TLIC PROVERBS. OCTOBER 25: PIT.

Proverbs 26:27. Whoever digs a pit will fall into it, and a stone will come back on him who starts it rolling.

Solomon is painting two pictures here of the hateful person (we talked about hate yesterday). In the first picture, the hateful person digs a pit so that her enemy will fall into it, but then she falls into her own pit. In the second picture, the hateful person is rolling a heavy stone up a hill to crush his enemy, but then the heavy stone rolls back on top of himself, crushing him instead of the person he hates.

Now I doubt any of us have dug any pits lately or tried to roll heavy stones up hills so that we can hurt the people that we dislike. But maybe we have tried to dig those metaphorical pits, and roll those metaphorical stones in attempts to trap or crush others.

Can you think of anything you’ve done recently to hurt someone that you are angry at? Did it hurt them or did it hurt you? Be honest.

The theological lesson of this proverb is that God doesn’t let people get away with hateful things. At times it might seem like he does, but he doesn’t. Sometimes justice comes, not when God digs the pit, but when he lets the hater dig a pit that she will then fall into herself. Or when God lets him roll a stone that will roll backwards and crush him under the weight of his own hate. God doesn’t stop hate before it happens. That much is obvious. But in the end God’s justice is always satisfied.

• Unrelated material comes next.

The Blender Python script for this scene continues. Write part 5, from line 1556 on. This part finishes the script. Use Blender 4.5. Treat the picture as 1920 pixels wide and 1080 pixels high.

This principle is found all over the stories of the Bible. The wicked royal advisors that wanted Daniel in the lion’s den ended up in the lion’s den themselves. Wicked Haman built torture devices for the Jews, only to die on his own device.

Of course, the biggest example of this proverb is the Devil himself. The pit he dug for Christ was and is his own death trap. Satan worked so hard to get Jesus on that cross and into that tomb. A large stone was even rolled in front of it. But what would crush Jesus’ heal would crush Satan’s head. Yes, the cross killed Jesus for three days, but it destroyed Satan forever and ever! The stone that was rolled over the tomb, rolled over sin, death, and the grave. Death killed death. Sin killed sin.

How? Because the cross of Christ was the suspension of God’s justice. Righteousness was condemned. Innocence was guilty. Life died. Jesus fell into a pit he did not dig. Christ was crushed by a stone he did not roll. Justice was postponed for Jesus for six hours on the cross so that condemnation might be extinguished for us forever.  

Praise God justice was served for Jesus three days later. On that glorious Easter morning Jesus was brought forth from the pit of sin and death. He was vindicated forever by the Father. Exonerated by his righteous life. God was just and the justifier (Rom. 3:26). Just in his resurrection of the righteous Son, and the justifier of all who would have faith in Christ.

What does all this have to do with our hate? Everything? How can someone who deserves God’s hatred, yet daily receives his grace and love, hate those who are trapped by their own hate? Hate doesn’t hurt we who are in Christ, only if we let it. Hate hurts the hater. Hurt people, hurt people. But the goodness and grace of Christ in us can fill in the pit of anger and roll back the crushing stone of hate.

You: Have you ever been crushed by your own hate?

You in Christ: How does our gracious justice in Christ allow us to replace hate with love?

Christ in you: Where do you need to reverse course on hateful pit digging, or hateful stone rolling? How can trusting Jesus allow you to leave things in the hands of God?

Pray: Father, you are the justifier of all who trust in your Son. Let this truth remove the hate from my heart and replace it with your grace and goodness.